The committee was also provided with an opinion prepared by Marcus S. Jacobs QC, who stated in part:

There are serious commercial issues—

relating to the conversion of AWRAP—

one of which may possibly involve Commonwealth liability notwithstanding the provisions of section 61 of the Australian Wool Research and Promotion Organisation Act 1993 and of which Mr Yarra—

who was the Director of the Office of Asset Sales and IT Outsourcing—

may not have been aware when he gave evidence before the Committee on 2 October, and when he, at p. 65 of the transcript of that evidence, said that he expected that there would be no residual liabilities of the Commonwealth, when the new legislation was in place.

So on the face of it, it appears that, despite claims to the contrary, the Commonwealth might also have an ongoing legal liability in relation to this matter. As has occurred on a number of earlier occasions, the Rural and Regional Affairs and Transport Legislation Committee was asked to recommend to the Senate that a bill be passed without having access to related material such as regulations. Senator Crane referred to the problems faced by the committee because it did not have all the information it required to make an informed judgment about the merits of legislation before it. He said that he hoped all the information could be made available to the committee prior to the legislation passing through the Senate.


Senator Crane —It has been.


Senator O'BRIEN —Senator Crane says it has been, but it hasn't. Nearly all that material has now been provided, some of it reluctantly. However, some of the material sought by the committee remains outstanding.

During the debate in the committee stage, I will seek an explanation from the Parliamentary Secretary to the Minister for Agriculture, Fisheries and Forestry, Senator Troeth, as to why the government has chosen to withhold some information from the Senate. A number of industry representatives told the committee that it should recommend that the Senate pass the bill. Senator Forshaw has touched on this matter. Their support to progress the bill was not unqualified. I asked the President of the Wool Council, Mr David Wolfenden, whether the industry wanted the bill passed regardless of the liability that might flow from the dispute with Cape Wools. Mr Wolfenden said:

Hopefully, you would like to knock it off if you thought the liability to wool growers was totally open ended or what ever it might be.
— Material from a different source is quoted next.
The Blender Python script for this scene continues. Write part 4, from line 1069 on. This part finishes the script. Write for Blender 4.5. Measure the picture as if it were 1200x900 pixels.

And we are supposed to draw a conclusion from that as to at what point we should draw the line and say that it should not be passed on.

While representatives of the industry told the committee in the public hearings that the bill should be passed, the view put by the industry in the in camera hearings was far less clear. The Senate has taken the very rare step of requiring the publication of the in camera evidence given by industry representatives. In that evidence, Mr Wolfenden told the committee:

But we also believe that the parties to the agreement, and the position of the government in that agreement, in that setting forward of a process, does make them a party to this agreement and they therefore have a liability to this process.

I interpret that to mean that he thinks they should pay some of the bill. Mr Gooch, a member of the Woolgrowers Advisory Group, told the committee:

I don't think there will be unqualified support should the ongoing levy payers be involved in the process of repaying this liability.

I think we have to find some mechanism where the liability should be quarantined to the participants in the original agreement—

that is, Mr Gooch asked the committee to impose an obligation on the government regarding the Cape Wools liability. It is interesting to see the contribution on page 28 of the in camera Hansard of the committee proceedings of Monday, 2 October, where Mr Nicholls said:

The dilemma I have is that the Cape Wools issue has to be resolved. It is going to be resolved whether it is a statutory authority or a privatised company—in other words, whether or not we pass the bill. So the issue is: who is going to pay? With respect to that decision, quite rightly, wool growers are saying that it should not be future levy payers because it is not consistent with the purposes for which the levy will be raised, so you cannot use that money. David Wolfenden has correctly identified that there are some reserves, there are some assets that can be sold, but until this issue was put in the public arena, wool growers believed that the Woolmark Company was a viable business. They had questions about its robustness. If it were put in private hands and given a commercial focus, they believe there was a possibility of it being a viable business. Decisions by past board members and management have resulted in that being severely compromised. Are you going to pass the poisoned chalice over to class B shareholders? That is the issue. If you do, you will wear the acrimony of those wool growers, those voters, when they find that the boards that governments appointed destroyed their asset and they received no compensation.

These comments are hardly unqualified support for the passage of the bill. This is hardly surprising, given the comments that were made on the public record suggesting that opposition senators who had trouble making such a recommendation should change their position and agree to pass the bill. In other words, these gentlemen were not prepared to say on the record what they really wanted to tell the committee, but the committee felt there was no other option but to publish that for the industry.

As I said at the beginning of my contribution on this second reading debate, we on this side of the chamber have sought details of all costs to growers of the reform—and, as I pointed out, those costs have been substantial—but we have taken the view, in line with the attitude of the government, that they are costs that should be met by the industry. That continues to be our view in relation to the costs flowing from this bill. But it appears to me—and this clearly is the view of the industry—that, in part at least, the costs flowing from the Cape Wools settlement are not legitimate costs associated with the reform process but costs incurred through incompetence: the incompetence of the former AWRAP board and the two senior ministers, Mr Anderson and Mr Vaile. The industry is arguing that the government should be brought to account on this matter, and I am inclined to agree with them.